13. The information handling device of claim 12, wherein the tuned corrective mask tunes frequency characteristics of the tuned acoustic echo cancellation mask.

14. The information handling device of claim 12, wherein the one or more processors apply the tuned corrective mask in the frequency domain.

15. The information handling device of claim 14, wherein the one or more processors transform the tuned acoustic echo cancellation mask to the time domain prior to applying the tuned acoustic echo cancellation mask to the digital audio signal.

16. The information handling device of claim 15, wherein to form a tuned corrective mask for the information handling device comprises analyzing speaker distortion characteristics of the information handling device.

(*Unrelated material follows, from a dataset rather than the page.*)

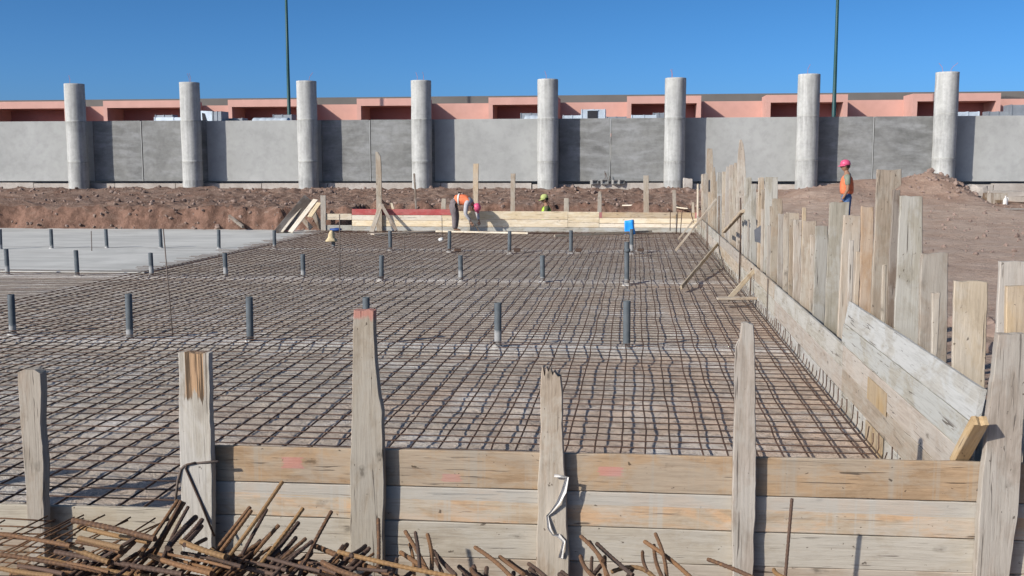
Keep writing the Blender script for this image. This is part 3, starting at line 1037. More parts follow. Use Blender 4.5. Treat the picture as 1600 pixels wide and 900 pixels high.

17. The information handling device of claim 16, wherein to apply a tuned acoustic echo cancellation mask to a digital audio signal comprises applying the tuned acoustic echo cancellation mask to a digital audio signal captured by a microphone of the information handling device.

18. The information handling device of claim 12, wherein the program code further comprises code to form a tuned corrective mask for the information handling device.

19. The information handling device of claim 12, wherein to form a tuned corrective mask comprises forming the tuned corrective mask for a speaker output signal of the information handling device.

20. A program product, comprising:

a storage device having computer program code embodied therewith, the computer program code being executable by a processor and comprising:

computer program code for accessing a tuned corrective mask that has been tuned using output characteristics of a speaker and thereafter stored in a memory device;

computer program code for forming a tuned acoustic echo cancellation mask for a specified speaker being different from the speaker, utilizing the tuned corrective mask that has been tuned for the speaker;

computer program code for applying the tuned acoustic echo cancellation mask to a digital audio signal; and

computer program code for outputting an echo-cancelled audio signal.